## start DATASET ROWS

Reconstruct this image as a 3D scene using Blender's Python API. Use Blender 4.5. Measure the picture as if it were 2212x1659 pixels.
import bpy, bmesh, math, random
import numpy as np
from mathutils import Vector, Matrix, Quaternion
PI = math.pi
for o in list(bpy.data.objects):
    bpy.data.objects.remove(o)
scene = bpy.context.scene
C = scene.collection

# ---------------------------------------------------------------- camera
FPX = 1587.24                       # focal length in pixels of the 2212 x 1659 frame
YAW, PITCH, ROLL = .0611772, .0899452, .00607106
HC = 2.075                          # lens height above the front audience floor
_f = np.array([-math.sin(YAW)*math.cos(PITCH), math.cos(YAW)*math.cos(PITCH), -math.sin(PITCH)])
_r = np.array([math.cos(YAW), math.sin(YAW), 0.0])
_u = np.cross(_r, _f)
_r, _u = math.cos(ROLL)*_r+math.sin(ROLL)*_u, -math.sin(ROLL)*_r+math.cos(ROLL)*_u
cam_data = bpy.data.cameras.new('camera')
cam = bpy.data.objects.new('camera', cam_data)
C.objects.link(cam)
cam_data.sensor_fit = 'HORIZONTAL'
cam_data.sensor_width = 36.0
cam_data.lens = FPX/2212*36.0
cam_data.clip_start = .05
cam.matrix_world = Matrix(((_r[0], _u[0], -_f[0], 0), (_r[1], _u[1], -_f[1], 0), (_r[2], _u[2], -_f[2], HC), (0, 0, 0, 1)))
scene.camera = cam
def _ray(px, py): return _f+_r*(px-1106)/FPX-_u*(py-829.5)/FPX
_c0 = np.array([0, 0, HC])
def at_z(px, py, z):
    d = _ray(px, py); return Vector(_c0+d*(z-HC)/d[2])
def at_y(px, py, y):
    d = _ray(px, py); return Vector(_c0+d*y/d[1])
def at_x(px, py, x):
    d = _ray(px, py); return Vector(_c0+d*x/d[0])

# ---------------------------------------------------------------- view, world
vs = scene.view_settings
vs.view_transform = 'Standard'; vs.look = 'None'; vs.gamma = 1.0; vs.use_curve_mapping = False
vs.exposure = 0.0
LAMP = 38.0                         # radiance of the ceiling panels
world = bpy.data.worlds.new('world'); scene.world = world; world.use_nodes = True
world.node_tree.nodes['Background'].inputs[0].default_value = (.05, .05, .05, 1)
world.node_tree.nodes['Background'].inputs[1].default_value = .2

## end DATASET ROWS
## start DATASET ROWS

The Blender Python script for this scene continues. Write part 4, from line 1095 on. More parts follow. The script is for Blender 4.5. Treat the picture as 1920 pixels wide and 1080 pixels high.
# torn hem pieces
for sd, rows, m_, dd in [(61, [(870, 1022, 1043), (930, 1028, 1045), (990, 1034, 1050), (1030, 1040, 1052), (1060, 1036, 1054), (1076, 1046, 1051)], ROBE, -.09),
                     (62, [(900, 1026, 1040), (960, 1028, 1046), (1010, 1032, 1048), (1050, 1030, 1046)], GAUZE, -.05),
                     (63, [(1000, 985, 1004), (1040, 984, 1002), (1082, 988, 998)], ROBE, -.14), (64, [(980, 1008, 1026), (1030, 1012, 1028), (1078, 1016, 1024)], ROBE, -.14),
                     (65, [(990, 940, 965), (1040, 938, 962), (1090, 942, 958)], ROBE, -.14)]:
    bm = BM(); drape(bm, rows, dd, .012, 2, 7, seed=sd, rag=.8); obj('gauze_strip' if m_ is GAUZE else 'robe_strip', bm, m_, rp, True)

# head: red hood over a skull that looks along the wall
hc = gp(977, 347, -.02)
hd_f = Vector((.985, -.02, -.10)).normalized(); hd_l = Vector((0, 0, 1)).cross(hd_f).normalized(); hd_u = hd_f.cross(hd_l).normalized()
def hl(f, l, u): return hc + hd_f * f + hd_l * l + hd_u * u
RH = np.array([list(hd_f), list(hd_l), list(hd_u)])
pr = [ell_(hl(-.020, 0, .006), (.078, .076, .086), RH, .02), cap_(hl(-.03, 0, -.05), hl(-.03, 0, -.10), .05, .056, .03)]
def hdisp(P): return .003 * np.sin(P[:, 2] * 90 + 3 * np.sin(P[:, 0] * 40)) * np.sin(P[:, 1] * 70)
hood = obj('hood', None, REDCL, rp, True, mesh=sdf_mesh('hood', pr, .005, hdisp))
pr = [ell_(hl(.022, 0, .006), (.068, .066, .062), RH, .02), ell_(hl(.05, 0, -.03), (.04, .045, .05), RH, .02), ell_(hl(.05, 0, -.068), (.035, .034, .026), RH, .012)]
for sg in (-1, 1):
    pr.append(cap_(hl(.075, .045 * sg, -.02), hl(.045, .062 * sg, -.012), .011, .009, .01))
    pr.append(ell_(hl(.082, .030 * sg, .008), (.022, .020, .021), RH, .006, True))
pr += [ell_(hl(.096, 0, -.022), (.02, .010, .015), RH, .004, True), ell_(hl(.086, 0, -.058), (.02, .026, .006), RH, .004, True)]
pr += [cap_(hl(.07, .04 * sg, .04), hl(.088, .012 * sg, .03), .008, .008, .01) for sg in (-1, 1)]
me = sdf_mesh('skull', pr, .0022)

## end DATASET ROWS

**JOB**
Only the lines running from the line with "Reconstruct this image" through the line with "d = _ray(px, py); return Vector(_c0+d*x/d[0])" should be repeated, exactly and with both ends kept.

**RESULT OF THE EXERCISE**
Reconstruct this image as a 3D scene using Blender's Python API. Use Blender 4.5. Measure the picture as if it were 2212x1659 pixels.
import bpy, bmesh, math, random
import numpy as np
from mathutils import Vector, Matrix, Quaternion
PI = math.pi
for o in list(bpy.data.objects):
    bpy.data.objects.remove(o)
scene = bpy.context.scene
C = scene.collection

# ---------------------------------------------------------------- camera
FPX = 1587.24                       # focal length in pixels of the 2212 x 1659 frame
YAW, PITCH, ROLL = .0611772, .0899452, .00607106
HC = 2.075                          # lens height above the front audience floor
_f = np.array([-math.sin(YAW)*math.cos(PITCH), math.cos(YAW)*math.cos(PITCH), -math.sin(PITCH)])
_r = np.array([math.cos(YAW), math.sin(YAW), 0.0])
_u = np.cross(_r, _f)
_r, _u = math.cos(ROLL)*_r+math.sin(ROLL)*_u, -math.sin(ROLL)*_r+math.cos(ROLL)*_u
cam_data = bpy.data.cameras.new('camera')
cam = bpy.data.objects.new('camera', cam_data)
C.objects.link(cam)
cam_data.sensor_fit = 'HORIZONTAL'
cam_data.sensor_width = 36.0
cam_data.lens = FPX/2212*36.0
cam_data.clip_start = .05
cam.matrix_world = Matrix(((_r[0], _u[0], -_f[0], 0), (_r[1], _u[1], -_f[1], 0), (_r[2], _u[2], -_f[2], HC), (0, 0, 0, 1)))
scene.camera = cam
def _ray(px, py): return _f+_r*(px-1106)/FPX-_u*(py-829.5)/FPX
_c0 = np.array([0, 0, HC])
def at_z(px, py, z):
    d = _ray(px, py); return Vector(_c0+d*(z-HC)/d[2])
def at_y(px, py, y):
    d = _ray(px, py); return Vector(_c0+d*y/d[1])
def at_x(px, py, x):
    d = _ray(px, py); return Vector(_c0+d*x/d[0])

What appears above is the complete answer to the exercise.